»»

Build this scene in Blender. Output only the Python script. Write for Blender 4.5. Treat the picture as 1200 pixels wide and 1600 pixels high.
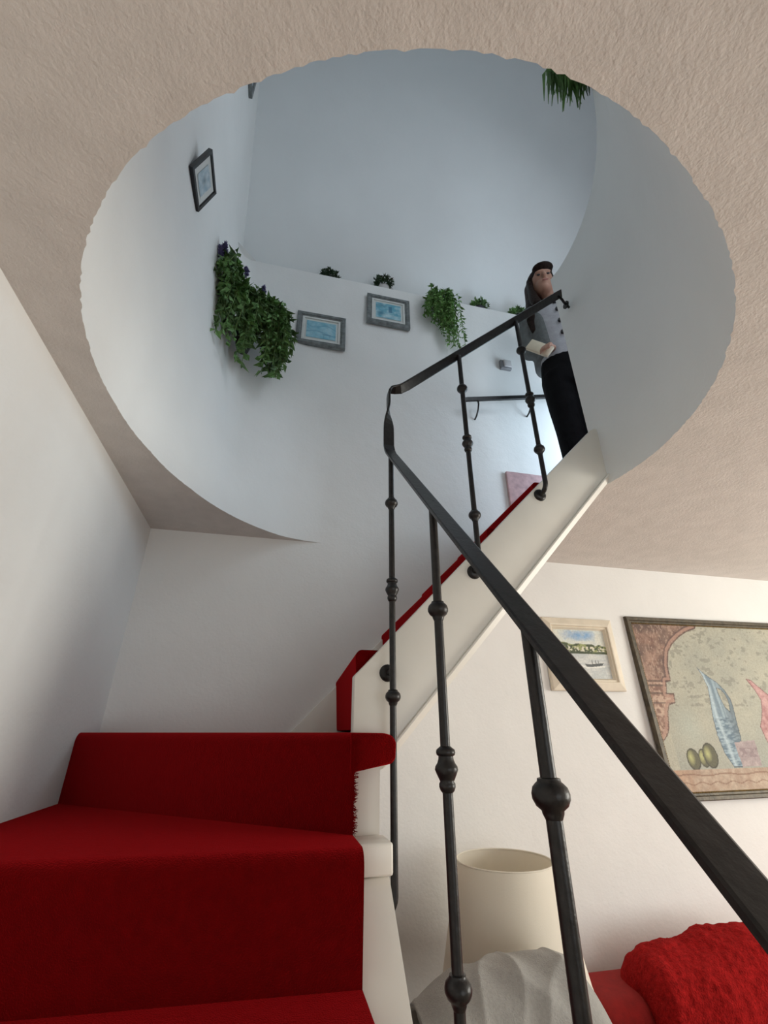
import bpy, bmesh, math, random
import numpy as np
from mathutils import Vector, Matrix
R = math.radians
sc = bpy.context.scene
for o in list(bpy.data.objects): bpy.data.objects.remove(o)
COL = sc.collection

# ---------------------------------------------------------------- camera
# x runs right along the back wall, y towards the back wall, z up; camera (eye level of the landing) at the origin
cd = bpy.data.cameras.new('camera'); cam = bpy.data.objects.new('camera', cd); COL.objects.link(cam)
cd.sensor_fit = 'VERTICAL'; cd.sensor_height = 32.0; cd.lens = 32.0 * 700 / 1600; cd.clip_start = 0.01
cam.location = (0, 0, 0); cam.rotation_euler = (R(90 + 26.2), 0, R(-13))
sc.camera = cam
# ---------------------------------------------------------------- world, lights, exposure
w = bpy.data.worlds.new('sky'); sc.world = w; w.use_nodes = True
w.node_tree.nodes['Background'].inputs[0].default_value = (.55, .75, 1, 1)
w.node_tree.nodes['Background'].inputs[1].default_value = 1.0
def area(name, loc, target, sx, sy, power, color):
    l = bpy.data.lights.new(name, 'AREA'); l.shape = 'RECTANGLE'; l.size = sx; l.size_y = sy
    l.energy = power; l.color = color
    o = bpy.data.objects.new(name, l); COL.objects.link(o); o.location = loc
    o.rotation_euler = (Vector(target) - Vector(loc)).to_track_quat('-Z', 'Y').to_euler()
    return o
# daylight entering by the windows: attic gable window, living room window behind the camera and one on the right; plus an added attic fill
area('attic_window_daylight', (2.08, 1.62, 1.5), (0, 1.62, 1.5), .75, .95, 19, (.68, .86, 1))
area('attic_fill_light', (1.75, -.55, 1.85), (1.7, 2.0, 2.1), .8, .8, 7, (.82, .91, 1))  # added fill to brighten the upper back wall and right roof; no dormer is built
area('roof_window_daylight', (1.55, .0, 3.1), (.35, 1.5, .8), .8, .9, 16.5, (.83, .915, 1))
area('garden_window_daylight', (1.6, -2.93, -.2), (1.6, 0, -.2), 2.2, 1.5, 22, (1, .96, .87))
area('side_window_daylight', (4.13, .15, -.1), (0, .15, -.1), 1.7, 1.4, 94, (1, .96, .85))
vs = sc.view_settings
vs.view_transform = 'Standard'; vs.look = 'None'; vs.gamma = 1; vs.use_curve_mapping = False; vs.exposure = 0.0
sc.cycles.use_denoising = True
sc.cycles.max_bounces = 10; sc.cycles.diffuse_bounces = 7; sc.cycles.sample_clamp_indirect = 8

# ---------------------------------------------------------------- materials
MATS = {}
def mat(name, col, rough=.6, bump=None, var=0, vscale=8, metal=0, sheen=0, spec=.5, attr=None, detail=6, stint=None):
    if name in MATS: return MATS[name]
    m = bpy.data.materials.new(name); m.use_nodes = True; nt = m.node_tree; N = nt.nodes; L = nt.links
    b = N['Principled BSDF']; b.inputs['Roughness'].default_value = rough; b.inputs['Metallic'].default_value = metal
    b.inputs['Base Color'].default_value = (*col, 1); b.inputs['Specular IOR Level'].default_value = spec
    if sheen:
        b.inputs['Sheen Weight'].default_value = sheen; b.inputs['Sheen Roughness'].default_value = .5
        b.inputs['Sheen Tint'].default_value = (*(stint or [min(1, c * 2.2 + .01) for c in col]), 1)
    tc = N.new('ShaderNodeTexCoord')
    src = None
    if attr:
        a = N.new('ShaderNodeAttribute'); a.attribute_name = attr; src = a.outputs['Color']
        L.new(src, b.inputs['Base Color'])
    if var:
        n = N.new('ShaderNodeTexNoise'); n.inputs['Scale'].default_value = vscale; n.inputs['Detail'].default_value = 5
        L.new(tc.outputs['Object'], n.inputs['Vector'])
        mp = N.new('ShaderNodeMapRange'); mp.inputs['From Min'].default_value = .3; mp.inputs['From Max'].default_value = .7
        mp.inputs['To Min'].default_value = 1 - var; mp.inputs['To Max'].default_value = 1 + var
        L.new(n.outputs['Fac'], mp.inputs['Value'])
        mx = N.new('ShaderNodeVectorMath'); mx.operation = 'SCALE'
        if src: L.new(src, mx.inputs[0])
        else: mx.inputs[0].default_value = col
        L.new(mp.outputs['Result'], mx.inputs['Scale']); L.new(mx.outputs['Vector'], b.inputs['Base Color'])
    if bump:
        prev = None
        for (s, st, di) in bump:
            n = N.new('ShaderNodeTexNoise'); n.inputs['Scale'].default_value = s; n.inputs['Detail'].default_value = detail
            L.new(tc.outputs['Object'], n.inputs['Vector'])
            bp = N.new('ShaderNodeBump'); bp.inputs['Strength'].default_value = st; bp.inputs['Distance'].default_value = di
            L.new(n.outputs['Fac'], bp.inputs['Height'])
            if prev: L.new(prev.outputs['Normal'], bp.inputs['Normal'])
            prev = bp
        L.new(prev.outputs['Normal'], b.inputs['Normal'])
    MATS[name] = m; return m
PLASTER = mat('white_plaster', (.79, .79, .775), .85, [(90, .25, .003), (12, .25, .01)], .025, 3, spec=.2)
SHAFT = mat('shaft_plaster', (.78, .80, .80), .85, [(110, .15, .002), (7, .25, .01)], .02, 3, spec=.2)
CEIL = mat('ceiling_stucco', (.665, .628, .595), .9, [(110, .5, .0035), (260, .4, .002)], .05, 14, spec=.2)
PAINT = mat('white_gloss_paint', (.76, .74, .68), .35, [(25, .1, .003)], .03, 6)
CARPET = mat('red_carpet_pile', (.100, .0007, .0009), .95, [(420, .9, .004), (60, .3, .004)], .14, 45, sheen=1.0, spec=.03, stint=(.72, .018, .025))
IRON = mat('black_wrought_iron', (.013, .012, .012), .34, [(60, .35, .002), (300, .3, .0008)], .4, 80, spec=.32)
PLUSH = mat('red_plush', (.30, .010, .010), 1, [(190, 1, .010), (40, .5, .012)], .35, 80, sheen=.5, spec=.05)
REDF = mat('red_upholstery', (.28, .008, .007), .9, [(500, .6, .002)], .15, 40, sheen=.2)
GREYT = mat('grey_fleece', (.34, .335, .32), 1, [(300, .7, .003), (60, .2, .004)], .07, 140, sheen=.4, spec=.05)
SHADE = mat('cream_lamp_fabric', (.88, .84, .75), .8, [(400, .3, .001)], .02, 5)
def translucent(m, col, fac):
    nt = m.node_tree; b = nt.nodes['Principled BSDF']; tr = nt.nodes.new('ShaderNodeBsdfTranslucent'); tr.inputs['Color'].default_value = (*col, 1)
    mx = nt.nodes.new('ShaderNodeMixShader'); mx.inputs[0].default_value = fac
    nt.links.new(b.outputs[0], mx.inputs[1]); nt.links.new(tr.outputs[0], mx.inputs[2]); nt.links.new(mx.outputs[0], nt.nodes['Material Output'].inputs['Surface'])
translucent(SHADE, (.88, .84, .74), .3)
LEAF = mat('green_leaf', (.11, .22, .065), .6, None, .75, 16)
LEAFB = mat('bright_green_leaf', (.13, .27, .07), .6, None, .5, 30)
LEAFD = mat('dark_leaf', (.03, .06, .025), .6, None, .5, 40)
STEM = mat('green_stem', (.12, .2, .06), .7)
LAV = mat('lavender_bloom', (.10, .09, .2), .8, None, .4, 60)
POTW = mat('white_pot', (.6, .58, .57), .5, None, .05, 10)
POTD = mat('dark_pot', (.03, .03, .04), .5, None, .1, 10)
GREYF = mat('grey_wood_frame', (.15, .165, .165), .45, [(60, .3, .002)], .35, 40)
CREAMF = mat('cream_wood_frame', (.72, .65, .53), .55, [(40, .2, .002)], .08, 15)
BLACKF = mat('black_frame', (.012, .012, .014), .35, None, .1, 10)
GOLDF = mat('dark_bronze_frame', (.075, .06, .038), .5, [(80, .6, .003)], .4, 40, metal=.2)
GOLDB = mat('gilt_bead', (.26, .18, .07), .4, None, .4, 90, metal=.5)
SAGE = mat('sage_frame_edge', (.33, .34, .27), .6, None, .1, 20)
MATB = mat('picture_mat', (.62, .64, .62), .8, None, .04, 20)
CANVAS = mat('painted_canvas', (.5, .5, .5), .65, [(140, .5, .004)], .12, 120, attr='paint')
PRINT = mat('printed_sheet', (.5, .5, .5), .5, None, .08, 60, attr='paint')
SKIN = mat('skin', (.36, .19, .13), .55, None, .06, 20)
HAIR = mat('dark_brown_hair', (.018, .011, .009), .5, [(90, .6, .006)], .4, 50, spec=.05)
BLOUSE = mat('white_blouse', (.34, .34, .36), .8, [(30, .5, .01)], .08, 20)
VEST = mat('grey_cardigan', (.13, .14, .14), .9, [(60, .5, .006)], .15, 40, spec=.1)
TROUS = mat('black_trousers', (.006, .006, .007), .9, [(30, .4, .01)], .2, 20, spec=.08)
SHOE = mat('black_shoe', (.012, .012, .012), .4, None, .1, 20)
BUTTON = mat('dark_button', (.012, .012, .015), .4, None, .1, 20)
CREAM = mat('cream_card', (.6, .53, .4), .6, None, .06, 30)
PINK = mat('pale_pink_panel', (.55, .36, .37), .7, [(30, .4, .004)], .2, 25)
PLASTIC = mat('white_plastic', (.55, .53, .53), .4, None, .03, 10)
PLASTICD = mat('grey_plastic', (.2, .2, .21), .4, None, .05, 10)
WOOD = mat('brown_wood', (.2, .11, .06), .5, [(20, .2, .003)], .3, 12)
FLOORM = mat('brown_floor', (.30, .22, .15), .6, [(15, .2, .003)], .15, 6)
CERAM = mat('white_ceramic', (.75, .73, .7), .25, None, .03, 6)

# ---------------------------------------------------------------- helpers
OFF = {}
def link(o, parent=None):
    COL.objects.link(o)
    if parent is not None:
        o.parent = parent
        o.location = -OFF.get(parent.name, Vector((0, 0, 0)))
    OFF[o.name] = Vector((0, 0, 0))
    return o
def mesh(name, verts, faces, m, parent=None, smooth=True, loc=None, ang=40):
    me = bpy.data.meshes.new(name); me.from_pydata([tuple(v) for v in verts], [], faces); me.update()
    return fin(name, me, m, parent, smooth, ang)
def fin(name, me, m, parent=None, smooth=True, ang=40):
    if smooth:
        me.shade_smooth()
        try: me.set_sharp_from_angle(angle=R(ang))
        except Exception: pass
    for mm in (m if isinstance(m, (list, tuple)) else [m]): me.materials.append(mm)
    o = bpy.data.objects.new(name, me); link(o, parent); return o
def fbm(name, bm, m, parent=None, smooth=True, ang=40):
    bmesh.ops.recalc_face_normals(bm, faces=bm.faces)
    me = bpy.data.meshes.new(name); bm.to_mesh(me); bm.free()
    return fin(name, me, m, parent, smooth, ang)
def thing(name, loc, label, cat, group=None):
    o = bpy.data.objects.new(name, None); COL.objects.link(o); o.location = loc; o.empty_display_size = .1
    OFF[o.name] = Vector(loc); return tag(o, label, cat, group)
def tag(o, label=None, cat=None, group=None, kind=None):
    if label: o['label'] = label
    if cat: o['category'] = cat
    if group: o['group'] = group
    if kind: o['kind'] = kind
    return o
def box(bm, a, b, bev=0, seg=2):
    vs = [bm.verts.new((x, y, z)) for x in (a[0], b[0]) for y in (a[1], b[1]) for z in (a[2], b[2])]
    fs = [bm.faces.new([vs[i] for i in f]) for f in ((0,1,3,2),(4,6,7,5),(0,4,5,1),(2,3,7,6),(0,2,6,4),(1,5,7,3))]
    if bev:
        es = list({e for f in fs for e in f.edges})
        bmesh.ops.bevel(bm, geom=es, offset=bev, segments=seg, affect='EDGES', profile=.5)
    return fs
def boxo(name, a, b, m, parent=None, bev=.004, seg=2):
    bm = bmesh.new(); box(bm, a, b, bev, seg); return fbm(name, bm, m, parent)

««

◆ **Your goal**
Exactly reproduce the run of lines from the start of the listing through the line with "COL = sc.collection", inclusive; pictures are not copied.

◆ **Task output**
Build this scene in Blender. Output only the Python script. Write for Blender 4.5. Treat the picture as 1200 pixels wide and 1600 pixels high.
import bpy, bmesh, math, random
import numpy as np
from mathutils import Vector, Matrix
R = math.radians
sc = bpy.context.scene
for o in list(bpy.data.objects): bpy.data.objects.remove(o)
COL = sc.collection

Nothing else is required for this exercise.